Aí, volto a minha memória para o que ouvi um de um amigo nissei, mas com profundas e permanentes ligações com o país dos seus pais : " O problema é que no Brasil, se houver a emissão de uma Medida Provisória obrigando que a partir de uma determinada data todos estejam obrigados a sair na rua com um pepino enfiado num determinado lugar que vocês imaginam qual seja, haveria protestos, ameaças de rebeldia, a imprensa meteria o pau, os juristas e a OAB se pronunciariam e haveria até quem visse com simpatia a medida. Mas, no dia determinado, se os proctologistas fossem convocados a proceder um exame, verificariam que a imensa maioria da população estaria cumprindo o diploma legal . O "brasileiro esperto" contaria vantagem, dizendo estar "usando", face à brecha da lei, um delicado pepino japonês. "

Confesso que tive ímpetos de reagir, declarando uma guerra particular ao Japão, aos japoneses e aos nisseis. Mas refleti um pouco e me lembrei a razão do comentário do Nishikawa : ele se referia ao bloqueio indiscriminado dos ativos financeiros feito pelo então presidente Fernando Collor de Mello ( hoje senador "da base" PTB - AL ) ao tomar posse.

Contas bancárias, cadernetas de poupança com valores expressos nas Declarações de Imposto de Renda e sua origem devidamente comprovada, dinheiro fruto de economia nos gastos de assalariados, pecúlios deixado a viúvas por maridos zelosos, " tava tudo dominado ."

Houve suicídios, AVCs, enfartes, o diabo. Mas não se ouviu falar de um vidro de banco quebrado, um carro de polícia incendiado, uma pedra atirada em direção a uma repartição pública, nada ... . Já que foi assim, lamento ter de reconhecer que a grotesca figura criada pelo amigo nissei para expressar a sua revolta, tinha um quê de razão. Imaginem o Sarkozy inventar uma "gracinha" dessas na França. Duas horas depois vai ser impossível à Carla Bruni contar os pedacinhos de Sarkozy que restarão pelas calçadas de Paris.
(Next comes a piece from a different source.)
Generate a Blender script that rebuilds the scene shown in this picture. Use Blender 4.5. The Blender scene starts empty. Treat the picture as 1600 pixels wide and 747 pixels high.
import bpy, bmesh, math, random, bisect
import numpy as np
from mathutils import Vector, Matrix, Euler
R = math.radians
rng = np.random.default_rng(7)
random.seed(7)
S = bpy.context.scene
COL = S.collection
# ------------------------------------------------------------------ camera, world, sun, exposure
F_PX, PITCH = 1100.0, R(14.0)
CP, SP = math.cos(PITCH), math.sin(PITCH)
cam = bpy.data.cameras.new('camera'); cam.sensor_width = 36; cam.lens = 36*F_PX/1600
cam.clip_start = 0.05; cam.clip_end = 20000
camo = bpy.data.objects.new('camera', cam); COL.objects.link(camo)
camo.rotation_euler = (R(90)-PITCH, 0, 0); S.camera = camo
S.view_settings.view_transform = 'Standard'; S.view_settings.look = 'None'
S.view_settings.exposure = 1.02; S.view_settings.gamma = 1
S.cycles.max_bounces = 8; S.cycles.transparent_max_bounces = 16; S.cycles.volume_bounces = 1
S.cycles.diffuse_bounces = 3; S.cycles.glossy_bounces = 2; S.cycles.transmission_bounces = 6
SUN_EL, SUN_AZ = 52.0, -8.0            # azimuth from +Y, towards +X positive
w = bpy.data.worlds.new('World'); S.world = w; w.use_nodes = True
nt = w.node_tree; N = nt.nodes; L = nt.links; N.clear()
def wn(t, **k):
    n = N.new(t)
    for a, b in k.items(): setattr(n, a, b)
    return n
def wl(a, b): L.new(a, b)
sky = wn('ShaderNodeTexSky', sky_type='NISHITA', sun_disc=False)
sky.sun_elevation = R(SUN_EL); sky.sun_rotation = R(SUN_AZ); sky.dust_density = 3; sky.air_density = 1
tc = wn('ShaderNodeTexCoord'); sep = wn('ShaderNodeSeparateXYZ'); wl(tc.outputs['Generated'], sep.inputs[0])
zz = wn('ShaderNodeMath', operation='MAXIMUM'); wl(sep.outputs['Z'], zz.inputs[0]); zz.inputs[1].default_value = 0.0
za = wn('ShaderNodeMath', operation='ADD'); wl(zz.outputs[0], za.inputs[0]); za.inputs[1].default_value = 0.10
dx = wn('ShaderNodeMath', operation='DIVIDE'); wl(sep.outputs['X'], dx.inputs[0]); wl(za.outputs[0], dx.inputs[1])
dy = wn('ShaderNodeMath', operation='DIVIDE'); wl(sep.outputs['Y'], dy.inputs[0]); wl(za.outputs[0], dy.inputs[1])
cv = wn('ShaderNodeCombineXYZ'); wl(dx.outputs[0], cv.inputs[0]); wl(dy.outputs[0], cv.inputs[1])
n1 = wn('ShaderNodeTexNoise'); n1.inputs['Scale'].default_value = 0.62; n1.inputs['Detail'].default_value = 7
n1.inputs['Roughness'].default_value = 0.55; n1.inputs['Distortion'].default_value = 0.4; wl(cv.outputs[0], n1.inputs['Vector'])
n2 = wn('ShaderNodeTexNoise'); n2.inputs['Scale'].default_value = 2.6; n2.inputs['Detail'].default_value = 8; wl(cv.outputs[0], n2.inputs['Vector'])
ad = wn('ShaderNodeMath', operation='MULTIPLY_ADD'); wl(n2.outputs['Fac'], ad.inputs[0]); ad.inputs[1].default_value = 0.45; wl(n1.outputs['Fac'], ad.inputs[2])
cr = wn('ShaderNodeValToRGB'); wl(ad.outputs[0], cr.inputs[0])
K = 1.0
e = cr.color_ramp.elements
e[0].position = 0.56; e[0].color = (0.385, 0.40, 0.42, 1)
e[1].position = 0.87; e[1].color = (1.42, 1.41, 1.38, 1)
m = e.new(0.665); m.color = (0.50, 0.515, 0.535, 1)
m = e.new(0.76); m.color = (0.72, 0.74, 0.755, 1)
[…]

Pois bem. Hoje eu pego a Folha de São Paulo e leio em sua primeira página : "42% dos carros com placa de final 1 não fizeram a inspeção veicular obrigatória, cujo prazo terminou no dia 30 de abril" . Lembro a todos que os carros em questão não fazem parte daquela imensa frota de veículos caindo aos pedaços, cheios de multas, licenciamentos vencidos, seguros obrigatórios não pagos e que formam um contigente cada vez maior em São Paulo. Num tapa na cara do contribuinte, a inspeção ( "made in" prefeito Serra, executado pelo seu laranja Kassab ) veicular começou por aqui de " ponta-cabeça", isto é, "caçando" os automóveis novos, pouco poluentes, e deixando para depois as "velharias", pois elas vão mesmo é prosseguir na clandestinidade.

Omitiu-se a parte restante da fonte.